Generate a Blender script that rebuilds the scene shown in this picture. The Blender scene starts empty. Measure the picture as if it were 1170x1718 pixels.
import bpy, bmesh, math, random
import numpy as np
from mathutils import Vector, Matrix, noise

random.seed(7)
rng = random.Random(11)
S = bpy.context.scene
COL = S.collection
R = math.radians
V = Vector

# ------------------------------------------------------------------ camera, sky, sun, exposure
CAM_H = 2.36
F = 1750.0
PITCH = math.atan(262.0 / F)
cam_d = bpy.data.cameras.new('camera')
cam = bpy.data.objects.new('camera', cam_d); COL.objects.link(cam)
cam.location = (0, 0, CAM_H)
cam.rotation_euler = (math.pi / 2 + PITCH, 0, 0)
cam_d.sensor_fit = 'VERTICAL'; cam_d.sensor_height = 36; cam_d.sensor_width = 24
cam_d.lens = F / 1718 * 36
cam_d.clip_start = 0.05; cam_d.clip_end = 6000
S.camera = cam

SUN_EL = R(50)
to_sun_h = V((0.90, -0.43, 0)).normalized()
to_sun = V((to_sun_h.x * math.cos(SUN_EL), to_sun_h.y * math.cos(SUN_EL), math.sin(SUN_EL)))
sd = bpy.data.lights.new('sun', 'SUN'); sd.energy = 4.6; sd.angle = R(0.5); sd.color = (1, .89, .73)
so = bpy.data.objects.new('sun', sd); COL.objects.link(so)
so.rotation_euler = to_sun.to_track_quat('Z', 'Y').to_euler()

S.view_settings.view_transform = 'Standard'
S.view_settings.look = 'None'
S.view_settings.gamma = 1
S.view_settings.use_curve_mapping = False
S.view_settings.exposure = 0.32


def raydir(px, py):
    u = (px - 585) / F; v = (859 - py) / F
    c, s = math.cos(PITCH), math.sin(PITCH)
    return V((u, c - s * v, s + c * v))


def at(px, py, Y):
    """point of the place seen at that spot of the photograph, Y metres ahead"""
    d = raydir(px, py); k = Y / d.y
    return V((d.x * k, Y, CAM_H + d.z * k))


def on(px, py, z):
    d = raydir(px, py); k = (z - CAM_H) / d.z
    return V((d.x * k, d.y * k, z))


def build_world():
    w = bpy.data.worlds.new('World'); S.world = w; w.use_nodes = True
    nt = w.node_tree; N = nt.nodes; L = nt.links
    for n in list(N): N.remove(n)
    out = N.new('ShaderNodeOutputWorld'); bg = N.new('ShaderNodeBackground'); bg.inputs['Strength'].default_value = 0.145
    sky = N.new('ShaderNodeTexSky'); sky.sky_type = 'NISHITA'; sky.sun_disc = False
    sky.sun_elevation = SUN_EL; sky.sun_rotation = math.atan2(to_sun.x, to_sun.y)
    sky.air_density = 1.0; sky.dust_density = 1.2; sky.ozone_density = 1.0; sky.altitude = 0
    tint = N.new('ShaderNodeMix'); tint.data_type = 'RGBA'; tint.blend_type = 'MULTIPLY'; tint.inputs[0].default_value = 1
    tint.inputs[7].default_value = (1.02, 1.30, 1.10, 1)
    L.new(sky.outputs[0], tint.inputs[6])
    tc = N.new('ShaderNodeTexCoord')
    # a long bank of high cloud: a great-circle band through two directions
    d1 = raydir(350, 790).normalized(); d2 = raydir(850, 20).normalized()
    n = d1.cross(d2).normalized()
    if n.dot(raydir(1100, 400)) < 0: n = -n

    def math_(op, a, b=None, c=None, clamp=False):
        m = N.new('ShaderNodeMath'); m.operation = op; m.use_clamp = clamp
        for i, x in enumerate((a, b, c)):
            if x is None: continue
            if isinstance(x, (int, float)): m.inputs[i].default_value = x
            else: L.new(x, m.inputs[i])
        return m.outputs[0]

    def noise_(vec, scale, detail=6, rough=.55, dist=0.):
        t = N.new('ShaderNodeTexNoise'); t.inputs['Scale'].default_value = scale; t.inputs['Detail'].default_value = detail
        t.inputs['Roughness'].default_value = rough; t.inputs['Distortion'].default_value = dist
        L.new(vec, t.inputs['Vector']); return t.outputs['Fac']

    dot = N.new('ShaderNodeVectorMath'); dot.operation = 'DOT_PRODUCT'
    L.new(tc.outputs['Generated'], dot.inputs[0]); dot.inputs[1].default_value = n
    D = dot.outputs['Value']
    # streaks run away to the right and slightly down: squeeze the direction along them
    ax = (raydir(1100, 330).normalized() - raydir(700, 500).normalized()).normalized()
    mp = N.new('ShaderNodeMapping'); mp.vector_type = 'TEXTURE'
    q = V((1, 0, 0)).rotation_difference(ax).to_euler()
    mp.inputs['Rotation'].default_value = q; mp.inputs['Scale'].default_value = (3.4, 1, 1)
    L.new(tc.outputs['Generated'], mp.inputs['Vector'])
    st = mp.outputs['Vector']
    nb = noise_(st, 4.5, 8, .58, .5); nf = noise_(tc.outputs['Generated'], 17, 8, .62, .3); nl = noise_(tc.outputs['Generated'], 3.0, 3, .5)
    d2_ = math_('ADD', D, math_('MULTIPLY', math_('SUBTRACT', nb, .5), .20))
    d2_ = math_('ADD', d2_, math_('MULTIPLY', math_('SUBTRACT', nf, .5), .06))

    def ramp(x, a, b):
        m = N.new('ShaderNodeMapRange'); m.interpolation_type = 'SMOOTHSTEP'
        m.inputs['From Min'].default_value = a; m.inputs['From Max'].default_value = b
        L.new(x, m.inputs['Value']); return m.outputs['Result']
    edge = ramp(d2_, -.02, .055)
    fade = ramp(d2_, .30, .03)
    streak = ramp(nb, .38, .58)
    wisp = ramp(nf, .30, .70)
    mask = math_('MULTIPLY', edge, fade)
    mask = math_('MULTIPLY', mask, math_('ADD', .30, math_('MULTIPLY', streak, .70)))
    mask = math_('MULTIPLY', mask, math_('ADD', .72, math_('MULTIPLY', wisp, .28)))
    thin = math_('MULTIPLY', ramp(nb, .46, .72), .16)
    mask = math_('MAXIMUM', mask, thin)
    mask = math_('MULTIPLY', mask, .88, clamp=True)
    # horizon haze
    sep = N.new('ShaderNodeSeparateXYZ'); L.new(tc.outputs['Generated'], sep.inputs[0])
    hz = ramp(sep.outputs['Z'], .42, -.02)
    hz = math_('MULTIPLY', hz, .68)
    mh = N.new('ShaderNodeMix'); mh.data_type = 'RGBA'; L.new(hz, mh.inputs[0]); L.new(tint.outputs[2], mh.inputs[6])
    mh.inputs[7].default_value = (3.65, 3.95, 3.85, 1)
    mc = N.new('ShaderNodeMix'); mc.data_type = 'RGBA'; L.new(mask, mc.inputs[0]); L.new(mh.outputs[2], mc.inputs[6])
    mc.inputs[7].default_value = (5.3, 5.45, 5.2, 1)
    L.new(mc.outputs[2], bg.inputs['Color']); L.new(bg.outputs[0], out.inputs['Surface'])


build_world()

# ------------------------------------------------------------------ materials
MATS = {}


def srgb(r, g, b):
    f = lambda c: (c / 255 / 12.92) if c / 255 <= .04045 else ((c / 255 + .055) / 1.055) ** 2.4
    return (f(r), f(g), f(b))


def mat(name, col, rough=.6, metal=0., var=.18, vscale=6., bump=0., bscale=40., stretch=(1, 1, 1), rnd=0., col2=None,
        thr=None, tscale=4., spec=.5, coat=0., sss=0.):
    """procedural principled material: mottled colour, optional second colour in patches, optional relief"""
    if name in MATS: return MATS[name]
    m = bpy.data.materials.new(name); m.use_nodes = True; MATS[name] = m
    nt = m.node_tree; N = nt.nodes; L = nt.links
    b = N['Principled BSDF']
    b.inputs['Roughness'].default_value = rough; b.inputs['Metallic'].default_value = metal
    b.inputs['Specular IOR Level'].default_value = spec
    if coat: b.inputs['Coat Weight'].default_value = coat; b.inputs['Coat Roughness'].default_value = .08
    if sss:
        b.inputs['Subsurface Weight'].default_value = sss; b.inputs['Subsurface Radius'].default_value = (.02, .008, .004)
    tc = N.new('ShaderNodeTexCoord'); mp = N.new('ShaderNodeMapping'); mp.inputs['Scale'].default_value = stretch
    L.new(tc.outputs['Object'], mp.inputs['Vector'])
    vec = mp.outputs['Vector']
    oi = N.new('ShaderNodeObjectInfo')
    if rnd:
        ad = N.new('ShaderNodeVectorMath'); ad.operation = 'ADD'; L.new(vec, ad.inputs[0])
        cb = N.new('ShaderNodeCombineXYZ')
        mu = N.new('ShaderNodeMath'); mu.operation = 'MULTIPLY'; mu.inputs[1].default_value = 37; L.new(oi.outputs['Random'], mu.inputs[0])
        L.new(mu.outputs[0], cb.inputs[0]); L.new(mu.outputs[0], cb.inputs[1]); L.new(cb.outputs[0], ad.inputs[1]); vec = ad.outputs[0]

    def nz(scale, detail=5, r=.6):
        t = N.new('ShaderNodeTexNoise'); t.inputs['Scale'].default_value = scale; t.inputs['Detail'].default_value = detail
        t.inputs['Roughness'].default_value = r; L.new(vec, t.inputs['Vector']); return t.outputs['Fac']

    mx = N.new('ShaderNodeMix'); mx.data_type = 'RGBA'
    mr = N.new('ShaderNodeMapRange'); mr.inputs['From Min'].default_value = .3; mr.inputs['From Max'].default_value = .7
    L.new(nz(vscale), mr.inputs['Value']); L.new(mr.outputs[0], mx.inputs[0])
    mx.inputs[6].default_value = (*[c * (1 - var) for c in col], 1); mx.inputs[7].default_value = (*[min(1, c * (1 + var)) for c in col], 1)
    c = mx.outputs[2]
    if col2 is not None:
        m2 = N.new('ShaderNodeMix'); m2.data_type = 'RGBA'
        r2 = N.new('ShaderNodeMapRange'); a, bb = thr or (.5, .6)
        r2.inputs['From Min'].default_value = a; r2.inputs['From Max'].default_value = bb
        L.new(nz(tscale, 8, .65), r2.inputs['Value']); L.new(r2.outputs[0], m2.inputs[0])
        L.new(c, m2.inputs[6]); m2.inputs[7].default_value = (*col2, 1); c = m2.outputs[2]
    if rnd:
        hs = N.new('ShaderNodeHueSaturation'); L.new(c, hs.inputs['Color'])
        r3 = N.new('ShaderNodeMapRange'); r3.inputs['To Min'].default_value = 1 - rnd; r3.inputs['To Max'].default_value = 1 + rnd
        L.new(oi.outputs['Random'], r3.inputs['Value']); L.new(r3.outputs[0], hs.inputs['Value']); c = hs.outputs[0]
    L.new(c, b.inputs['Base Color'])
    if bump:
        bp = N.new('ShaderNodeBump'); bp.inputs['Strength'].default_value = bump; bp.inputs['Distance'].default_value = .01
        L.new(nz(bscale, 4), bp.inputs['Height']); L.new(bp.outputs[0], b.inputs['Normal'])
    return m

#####

*DIRECTIONS:* Looking at the material above, please copy exactly every line from its first line through the line containing "so.rotation_euler = to_sun.to_track_quat('Z', 'Y').to_euler()", with both ends included and nothing else.

*REPLY:*
Generate a Blender script that rebuilds the scene shown in this picture. The Blender scene starts empty. Measure the picture as if it were 1170x1718 pixels.
import bpy, bmesh, math, random
import numpy as np
from mathutils import Vector, Matrix, noise

random.seed(7)
rng = random.Random(11)
S = bpy.context.scene
COL = S.collection
R = math.radians
V = Vector

# ------------------------------------------------------------------ camera, sky, sun, exposure
CAM_H = 2.36
F = 1750.0
PITCH = math.atan(262.0 / F)
cam_d = bpy.data.cameras.new('camera')
cam = bpy.data.objects.new('camera', cam_d); COL.objects.link(cam)
cam.location = (0, 0, CAM_H)
cam.rotation_euler = (math.pi / 2 + PITCH, 0, 0)
cam_d.sensor_fit = 'VERTICAL'; cam_d.sensor_height = 36; cam_d.sensor_width = 24
cam_d.lens = F / 1718 * 36
cam_d.clip_start = 0.05; cam_d.clip_end = 6000
S.camera = cam

SUN_EL = R(50)
to_sun_h = V((0.90, -0.43, 0)).normalized()
to_sun = V((to_sun_h.x * math.cos(SUN_EL), to_sun_h.y * math.cos(SUN_EL), math.sin(SUN_EL)))
sd = bpy.data.lights.new('sun', 'SUN'); sd.energy = 4.6; sd.angle = R(0.5); sd.color = (1, .89, .73)
so = bpy.data.objects.new('sun', sd); COL.objects.link(so)
so.rotation_euler = to_sun.to_track_quat('Z', 'Y').to_euler()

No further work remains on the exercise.